Occupy, One Year Later: Fizzling or Thriving?

Observers weigh in on the movement's impact
By Evann Gastaldo,  Newser Staff
Posted Sep 17, 2012 1:04 PM CDT
Occupy, One Year Later: Fizzling or Thriving?
Occupy Wall Street protestor Chris Philips screams as he is arrested near Zuccotti Park, Monday, Sept. 17, 2012, in New York.   (AP Photo/John Minchillo)

Occupy Wall Street celebrated its first anniversary today not so much with a bang as with a whimper—police and press outnumbered protesters. Reactions from both sides of the fence:

  • In the Daily Beast, Matt Taylor says the movement has "fizzled" as organizers, too worried about being "co-opted" by a political party, started to fight internally. "So long as Occupy remains a symbolic phenomenon that exists only to sustain its own subculture—to speak to its own members—it won’t be able to tap into the broader economic anxiety that is still festering across a battered, wary electorate," he writes.

  • But on Salon, Rebecca Solnit insists the movement is far from over.
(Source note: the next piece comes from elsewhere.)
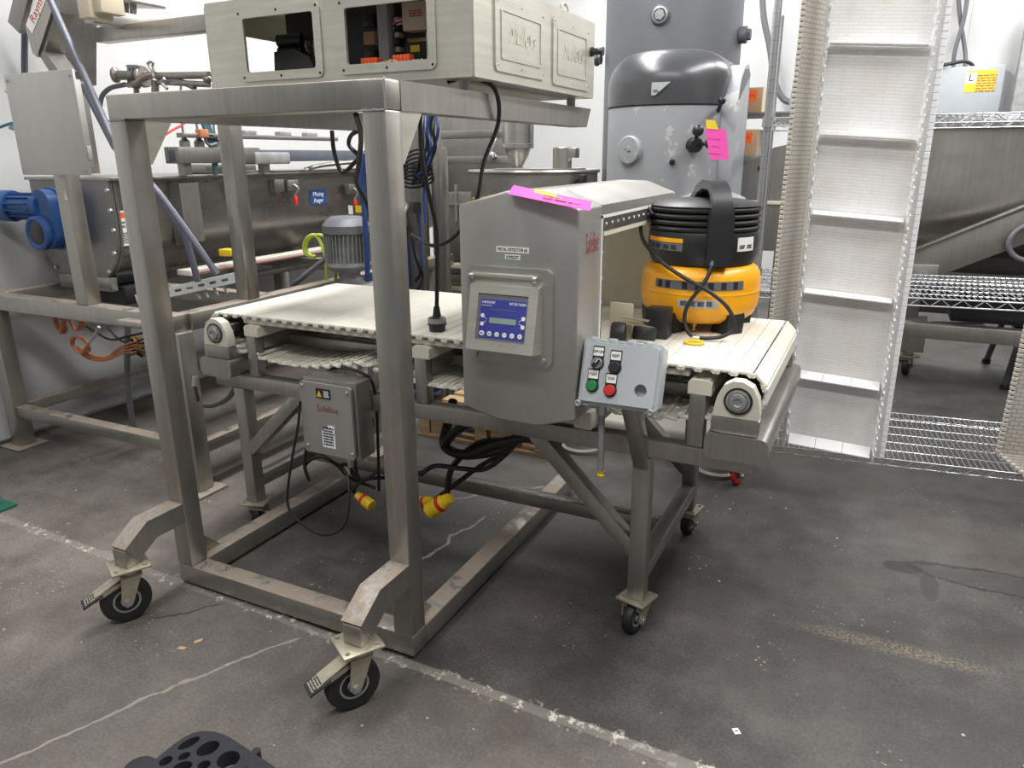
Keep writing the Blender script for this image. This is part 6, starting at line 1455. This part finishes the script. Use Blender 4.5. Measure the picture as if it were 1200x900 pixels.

Today's protests may not be as attention-grabbing as some of the first events, but organizers are meeting regularly in cities across the US and even abroad. Those meetings have resulted in many "little victories," like a foreclosure being prevented or a restaurant chain unionized, and some big ones, too—but more important is "the less tangible spirit of Occupy and the new associations it sparked," which will continue to have an impact for years to come.
  • Stephen Zunes is with Taylor—the movement has "fizzled"—but it has undoubtedly had an impact on the American "political narrative," Zunes writes on CNN. Just look at President Obama's "populist stance:" Occupy made the 99% a force to be reckoned with.
  • One thing is for sure: Occupy has been good for the markets. Since the movement launched, the S&P 500 is up 20% and financial stocks are up 25%, according to MarketWatch. Ironically, the six biggest banks on Wall Street are all doing better, too.